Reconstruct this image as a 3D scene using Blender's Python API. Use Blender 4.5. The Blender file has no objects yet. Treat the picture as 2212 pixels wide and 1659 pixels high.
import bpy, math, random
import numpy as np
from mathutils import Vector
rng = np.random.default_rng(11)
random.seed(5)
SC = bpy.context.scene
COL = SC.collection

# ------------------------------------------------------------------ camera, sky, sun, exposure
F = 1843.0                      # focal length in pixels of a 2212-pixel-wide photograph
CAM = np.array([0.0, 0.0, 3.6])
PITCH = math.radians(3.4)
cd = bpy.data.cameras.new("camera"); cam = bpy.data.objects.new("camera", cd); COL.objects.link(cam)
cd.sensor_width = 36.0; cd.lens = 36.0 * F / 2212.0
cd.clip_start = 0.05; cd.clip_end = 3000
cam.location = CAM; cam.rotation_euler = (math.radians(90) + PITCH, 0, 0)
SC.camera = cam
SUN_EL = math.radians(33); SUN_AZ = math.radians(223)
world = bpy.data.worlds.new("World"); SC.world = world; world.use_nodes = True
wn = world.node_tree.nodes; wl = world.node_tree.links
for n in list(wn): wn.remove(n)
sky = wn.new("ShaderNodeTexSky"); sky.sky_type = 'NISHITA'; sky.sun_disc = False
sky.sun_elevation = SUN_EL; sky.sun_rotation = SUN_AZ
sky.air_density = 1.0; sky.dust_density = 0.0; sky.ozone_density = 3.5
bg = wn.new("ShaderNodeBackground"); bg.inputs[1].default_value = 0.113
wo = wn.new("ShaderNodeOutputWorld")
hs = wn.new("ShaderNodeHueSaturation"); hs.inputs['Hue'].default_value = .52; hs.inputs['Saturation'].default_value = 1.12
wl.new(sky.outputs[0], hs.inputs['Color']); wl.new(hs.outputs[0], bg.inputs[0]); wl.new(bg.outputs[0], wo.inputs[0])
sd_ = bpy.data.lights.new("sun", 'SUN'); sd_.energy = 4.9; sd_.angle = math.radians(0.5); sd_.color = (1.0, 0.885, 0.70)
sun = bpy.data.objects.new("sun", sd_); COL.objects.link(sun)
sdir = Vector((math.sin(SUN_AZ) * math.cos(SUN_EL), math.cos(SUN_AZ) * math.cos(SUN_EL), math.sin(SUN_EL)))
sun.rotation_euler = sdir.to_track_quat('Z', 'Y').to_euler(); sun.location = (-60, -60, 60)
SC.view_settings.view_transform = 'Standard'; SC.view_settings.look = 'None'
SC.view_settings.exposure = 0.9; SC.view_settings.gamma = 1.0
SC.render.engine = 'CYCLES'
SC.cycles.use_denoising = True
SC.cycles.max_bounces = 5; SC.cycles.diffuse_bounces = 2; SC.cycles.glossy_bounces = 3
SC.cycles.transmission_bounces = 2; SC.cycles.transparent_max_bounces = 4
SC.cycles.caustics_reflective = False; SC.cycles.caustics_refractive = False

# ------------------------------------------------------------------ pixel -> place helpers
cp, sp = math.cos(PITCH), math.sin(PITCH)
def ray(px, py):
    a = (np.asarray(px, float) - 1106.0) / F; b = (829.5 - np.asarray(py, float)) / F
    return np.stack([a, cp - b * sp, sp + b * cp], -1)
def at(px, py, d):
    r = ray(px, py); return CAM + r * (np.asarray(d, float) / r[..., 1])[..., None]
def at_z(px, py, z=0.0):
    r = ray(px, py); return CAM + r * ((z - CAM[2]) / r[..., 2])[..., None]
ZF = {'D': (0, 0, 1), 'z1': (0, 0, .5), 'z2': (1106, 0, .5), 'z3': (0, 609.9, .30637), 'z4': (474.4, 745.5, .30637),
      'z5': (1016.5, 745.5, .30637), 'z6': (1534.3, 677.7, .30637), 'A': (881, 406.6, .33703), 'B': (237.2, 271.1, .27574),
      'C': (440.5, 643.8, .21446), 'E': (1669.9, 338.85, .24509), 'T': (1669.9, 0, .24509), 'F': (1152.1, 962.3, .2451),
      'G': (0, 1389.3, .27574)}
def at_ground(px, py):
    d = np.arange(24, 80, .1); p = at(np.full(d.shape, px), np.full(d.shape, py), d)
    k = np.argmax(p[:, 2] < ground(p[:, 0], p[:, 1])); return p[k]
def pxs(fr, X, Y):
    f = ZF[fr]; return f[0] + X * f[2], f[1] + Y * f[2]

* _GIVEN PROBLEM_
Reproduce verbatim only this range: the first line of the material through the line that contains "COL = SC.collection", inclusive.

* _THE ANSWER_
Reconstruct this image as a 3D scene using Blender's Python API. Use Blender 4.5. The Blender file has no objects yet. Treat the picture as 2212 pixels wide and 1659 pixels high.
import bpy, math, random
import numpy as np
from mathutils import Vector
rng = np.random.default_rng(11)
random.seed(5)
SC = bpy.context.scene
COL = SC.collection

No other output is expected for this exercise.